- Written task
Identify all lines in the data containing the string "scene". Copy them out.

- Material provided
*****
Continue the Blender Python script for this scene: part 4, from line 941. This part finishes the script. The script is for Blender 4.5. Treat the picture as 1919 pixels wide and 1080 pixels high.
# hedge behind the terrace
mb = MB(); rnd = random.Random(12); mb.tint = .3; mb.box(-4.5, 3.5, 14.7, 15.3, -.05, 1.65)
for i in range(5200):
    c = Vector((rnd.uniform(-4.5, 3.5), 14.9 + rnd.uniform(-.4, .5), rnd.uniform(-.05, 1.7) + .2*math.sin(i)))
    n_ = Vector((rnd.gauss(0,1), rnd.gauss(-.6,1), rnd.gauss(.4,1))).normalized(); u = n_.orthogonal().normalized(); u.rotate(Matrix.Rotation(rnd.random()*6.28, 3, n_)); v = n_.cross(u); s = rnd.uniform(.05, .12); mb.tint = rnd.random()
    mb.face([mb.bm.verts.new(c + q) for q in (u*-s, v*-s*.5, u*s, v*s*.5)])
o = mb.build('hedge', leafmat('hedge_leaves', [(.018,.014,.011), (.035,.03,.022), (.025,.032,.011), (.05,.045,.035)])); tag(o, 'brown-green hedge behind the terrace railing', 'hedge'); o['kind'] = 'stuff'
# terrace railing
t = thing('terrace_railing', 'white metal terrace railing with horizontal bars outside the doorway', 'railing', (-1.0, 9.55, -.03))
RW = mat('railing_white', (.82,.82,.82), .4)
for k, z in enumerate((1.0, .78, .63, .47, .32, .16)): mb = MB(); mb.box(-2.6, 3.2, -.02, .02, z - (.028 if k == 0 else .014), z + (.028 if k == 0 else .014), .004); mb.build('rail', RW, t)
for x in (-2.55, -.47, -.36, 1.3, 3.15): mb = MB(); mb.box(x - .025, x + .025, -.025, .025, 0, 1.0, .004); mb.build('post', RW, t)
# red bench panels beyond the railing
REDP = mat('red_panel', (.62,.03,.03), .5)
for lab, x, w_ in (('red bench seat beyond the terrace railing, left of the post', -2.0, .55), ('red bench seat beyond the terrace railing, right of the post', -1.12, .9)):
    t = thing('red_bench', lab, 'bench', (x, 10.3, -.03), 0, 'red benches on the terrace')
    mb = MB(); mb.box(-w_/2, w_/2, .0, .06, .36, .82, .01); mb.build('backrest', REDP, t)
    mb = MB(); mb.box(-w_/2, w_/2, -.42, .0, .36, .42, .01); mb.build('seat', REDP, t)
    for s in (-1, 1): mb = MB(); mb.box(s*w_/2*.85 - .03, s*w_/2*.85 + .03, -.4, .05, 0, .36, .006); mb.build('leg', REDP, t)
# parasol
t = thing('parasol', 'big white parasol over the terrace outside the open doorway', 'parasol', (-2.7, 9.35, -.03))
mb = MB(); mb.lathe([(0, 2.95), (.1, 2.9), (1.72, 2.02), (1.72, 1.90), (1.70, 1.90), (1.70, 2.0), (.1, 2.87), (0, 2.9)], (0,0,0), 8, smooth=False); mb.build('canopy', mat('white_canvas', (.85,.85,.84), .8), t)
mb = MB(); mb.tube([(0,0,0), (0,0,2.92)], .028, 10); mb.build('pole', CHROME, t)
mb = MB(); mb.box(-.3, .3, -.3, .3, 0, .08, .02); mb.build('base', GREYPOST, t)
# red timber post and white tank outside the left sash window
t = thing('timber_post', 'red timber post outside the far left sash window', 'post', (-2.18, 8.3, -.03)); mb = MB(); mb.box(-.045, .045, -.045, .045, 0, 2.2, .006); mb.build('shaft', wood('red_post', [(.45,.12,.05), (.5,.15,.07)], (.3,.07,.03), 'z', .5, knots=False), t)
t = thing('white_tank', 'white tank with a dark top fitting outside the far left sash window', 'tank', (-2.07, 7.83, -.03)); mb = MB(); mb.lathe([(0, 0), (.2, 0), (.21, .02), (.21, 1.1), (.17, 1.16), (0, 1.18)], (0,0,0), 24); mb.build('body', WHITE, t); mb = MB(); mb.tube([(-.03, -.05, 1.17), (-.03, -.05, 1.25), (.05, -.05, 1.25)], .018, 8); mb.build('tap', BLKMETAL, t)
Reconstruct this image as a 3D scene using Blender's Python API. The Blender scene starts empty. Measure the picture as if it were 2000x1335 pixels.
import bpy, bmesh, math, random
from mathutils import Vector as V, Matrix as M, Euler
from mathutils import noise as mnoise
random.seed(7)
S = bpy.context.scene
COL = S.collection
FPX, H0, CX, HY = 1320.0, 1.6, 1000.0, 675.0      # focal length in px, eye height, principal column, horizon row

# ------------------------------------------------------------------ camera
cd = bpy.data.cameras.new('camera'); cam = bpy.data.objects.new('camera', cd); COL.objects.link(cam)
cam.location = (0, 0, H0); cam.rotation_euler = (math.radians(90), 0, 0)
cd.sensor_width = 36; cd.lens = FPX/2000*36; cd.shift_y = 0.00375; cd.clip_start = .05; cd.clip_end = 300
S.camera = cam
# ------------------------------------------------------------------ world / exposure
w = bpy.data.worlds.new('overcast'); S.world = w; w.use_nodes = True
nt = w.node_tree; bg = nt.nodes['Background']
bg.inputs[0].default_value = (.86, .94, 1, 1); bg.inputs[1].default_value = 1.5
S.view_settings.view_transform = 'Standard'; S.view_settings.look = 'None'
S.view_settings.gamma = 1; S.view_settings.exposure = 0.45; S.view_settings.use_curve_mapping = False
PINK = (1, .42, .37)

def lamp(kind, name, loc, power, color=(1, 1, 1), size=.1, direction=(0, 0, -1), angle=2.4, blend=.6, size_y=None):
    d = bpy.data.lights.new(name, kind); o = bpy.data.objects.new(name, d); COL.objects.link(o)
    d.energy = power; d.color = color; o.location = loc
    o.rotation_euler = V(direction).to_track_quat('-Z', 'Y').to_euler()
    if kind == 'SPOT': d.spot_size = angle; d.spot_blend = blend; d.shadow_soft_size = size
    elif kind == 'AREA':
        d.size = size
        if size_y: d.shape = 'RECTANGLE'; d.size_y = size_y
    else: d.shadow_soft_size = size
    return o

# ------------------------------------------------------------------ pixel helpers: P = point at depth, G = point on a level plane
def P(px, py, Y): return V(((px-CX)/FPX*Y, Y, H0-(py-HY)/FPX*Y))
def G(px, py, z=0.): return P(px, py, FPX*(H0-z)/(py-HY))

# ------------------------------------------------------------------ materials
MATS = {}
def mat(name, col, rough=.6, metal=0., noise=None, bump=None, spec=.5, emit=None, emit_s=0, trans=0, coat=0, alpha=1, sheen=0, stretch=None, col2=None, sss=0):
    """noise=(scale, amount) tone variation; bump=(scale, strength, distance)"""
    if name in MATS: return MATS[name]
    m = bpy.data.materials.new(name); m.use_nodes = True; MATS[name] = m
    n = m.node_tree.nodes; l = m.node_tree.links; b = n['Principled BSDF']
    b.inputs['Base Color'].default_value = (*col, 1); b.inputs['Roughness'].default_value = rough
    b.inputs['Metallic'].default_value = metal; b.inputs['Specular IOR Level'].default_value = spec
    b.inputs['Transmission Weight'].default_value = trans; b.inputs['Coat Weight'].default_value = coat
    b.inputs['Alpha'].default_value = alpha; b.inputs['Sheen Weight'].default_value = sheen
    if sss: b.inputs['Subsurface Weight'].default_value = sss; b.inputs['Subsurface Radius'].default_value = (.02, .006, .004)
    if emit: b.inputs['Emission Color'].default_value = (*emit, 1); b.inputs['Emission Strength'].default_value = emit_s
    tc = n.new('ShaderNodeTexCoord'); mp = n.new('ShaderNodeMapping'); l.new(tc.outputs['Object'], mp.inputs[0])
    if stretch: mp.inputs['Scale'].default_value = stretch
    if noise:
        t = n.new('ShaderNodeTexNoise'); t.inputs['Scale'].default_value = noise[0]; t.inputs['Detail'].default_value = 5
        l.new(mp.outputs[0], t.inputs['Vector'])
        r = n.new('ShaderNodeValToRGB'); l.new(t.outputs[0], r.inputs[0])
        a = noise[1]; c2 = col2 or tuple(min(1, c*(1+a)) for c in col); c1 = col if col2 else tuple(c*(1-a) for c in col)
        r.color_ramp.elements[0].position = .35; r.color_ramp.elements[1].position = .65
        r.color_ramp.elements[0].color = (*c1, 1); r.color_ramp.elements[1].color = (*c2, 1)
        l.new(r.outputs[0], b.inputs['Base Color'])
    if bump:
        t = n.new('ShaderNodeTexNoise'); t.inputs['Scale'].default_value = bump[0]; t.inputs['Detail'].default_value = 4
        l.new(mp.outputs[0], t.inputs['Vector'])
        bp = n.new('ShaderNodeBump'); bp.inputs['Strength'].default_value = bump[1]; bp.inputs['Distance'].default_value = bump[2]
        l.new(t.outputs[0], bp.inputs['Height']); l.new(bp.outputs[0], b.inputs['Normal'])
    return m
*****
- Correct output
Continue the Blender Python script for this scene: part 4, from line 941. This part finishes the script. The script is for Blender 4.5. Treat the picture as 1919 pixels wide and 1080 pixels high.
Reconstruct this image as a 3D scene using Blender's Python API. The Blender scene starts empty. Measure the picture as if it were 2000x1335 pixels.
S = bpy.context.scene